【速報】逆転勝訴 旧優生保護法訴訟で国に1320万円の賠償命じる判決 不妊手術めぐり70代夫婦が賠償求めた裁判 長男出産の3日後に何の説明もないまま手術
「私と夫の幸せを奪われた。手術の痛みを忘れることはできない」
控訴審での意見陳述で、妻は改めて悲痛な思いなどを訴え、公正な判決を求めました。 妻の意見陳述(抜粋) 「地裁判決では私たち夫婦の気持ちを受け止めてもらえず、悔しい思いがしました」 「私が手術を受けたことを示す(当時の)資料は、もうどこにも残っていません。裁判を起こすまでの準備も非常に大変でした」 「本来であれば子どもを3人産みたかったです。けれど、1人しか産めませんでした」 「私と夫の幸せを奪われたと思っています。あの時の手術の痛みはいまもずっと忘れることができません」 また代理人弁護士も、 ▽民法の時効停止は私人間への適用が想定されていて、国の違憲法令により生じた“異常事態”への適用は想定されていない(そもそも除斥期間の適用を制限する際に、時効停止規定に基づかなければならない理由もない) ▽「提訴の前提となる情報」には、「自らが優生手術の被害者」という情報が含まれるのは自明。その情報にアクセスしたのは、手術痕に関する診断書を取得できた2019年8月とみるべきで、その4か月後に提訴している ▽非人道的な人権侵害を行った国の責任が “形式論理” によって免除され、被害者の救済の道が断たれる判断はあってはならない。司法府としての矜持をもって適切な判断をしてほしい などと訴え、請求を認めるよう改めて求めていました。

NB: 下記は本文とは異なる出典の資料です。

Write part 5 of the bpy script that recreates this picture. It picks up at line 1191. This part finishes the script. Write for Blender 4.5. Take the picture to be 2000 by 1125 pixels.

夫婦が逆転勝訴「手術痕の診断書を取得した時から6か月以内に提訴している」賠償請求権を認める
大阪高裁(阪本勝裁判長)は1月26日、旧優生保護法を改めて違憲と断じ、1審と同様に除斥期間をそのまま適用することは避けた上で、「提訴が困難な事情が解消されたのは、夫婦が下腹部の切開創についての診断書を取得できた2019年8月とみるべき」として、“時効停止の6か月”の起算点を変更。 提訴が行われた2019年12月時点では、賠償請求権は消滅していないと結論付け、国に1320万円の賠償を命じる逆転勝訴判決を言い渡しました(妻に1100万円/夫に220万円)。

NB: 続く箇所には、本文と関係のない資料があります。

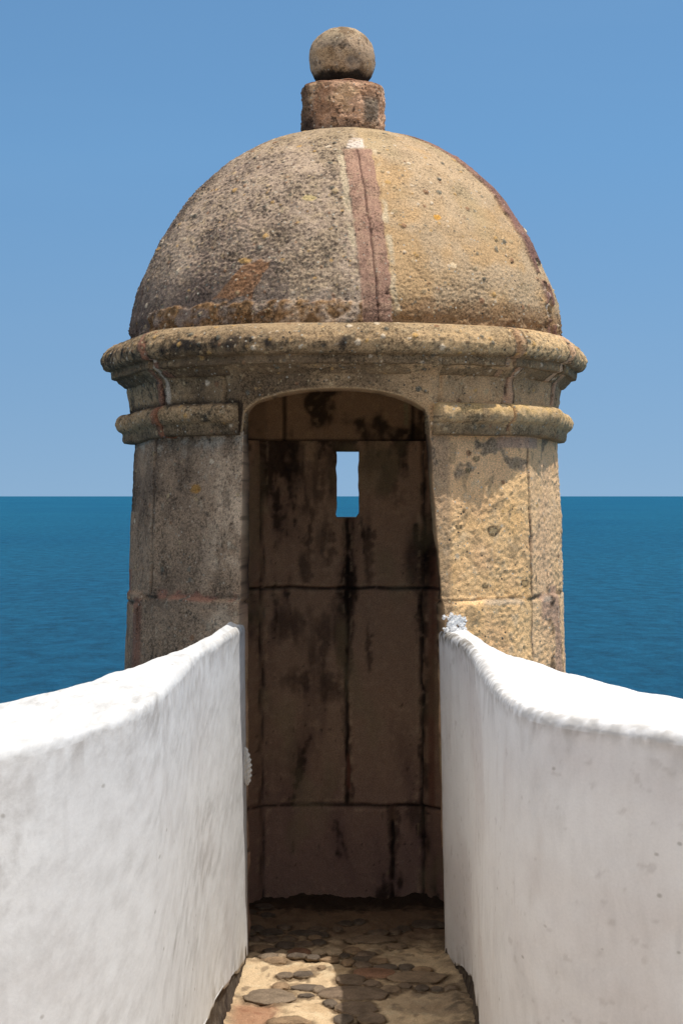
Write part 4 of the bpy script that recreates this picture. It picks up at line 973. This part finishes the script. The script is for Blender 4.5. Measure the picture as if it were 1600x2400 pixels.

逆転勝訴した妻「霧が晴れたような感じで大変喜んでいる」
判決言い渡し後、逆転勝訴した妻は大阪市内での会見で「今まで苦しい戦いをしてきた。霧が晴れたような感じで大変喜んでおります」「本当だったら子どもを産んで育てたかったという気持ちは今もあります」「国には謝罪してほしい」などと語りました。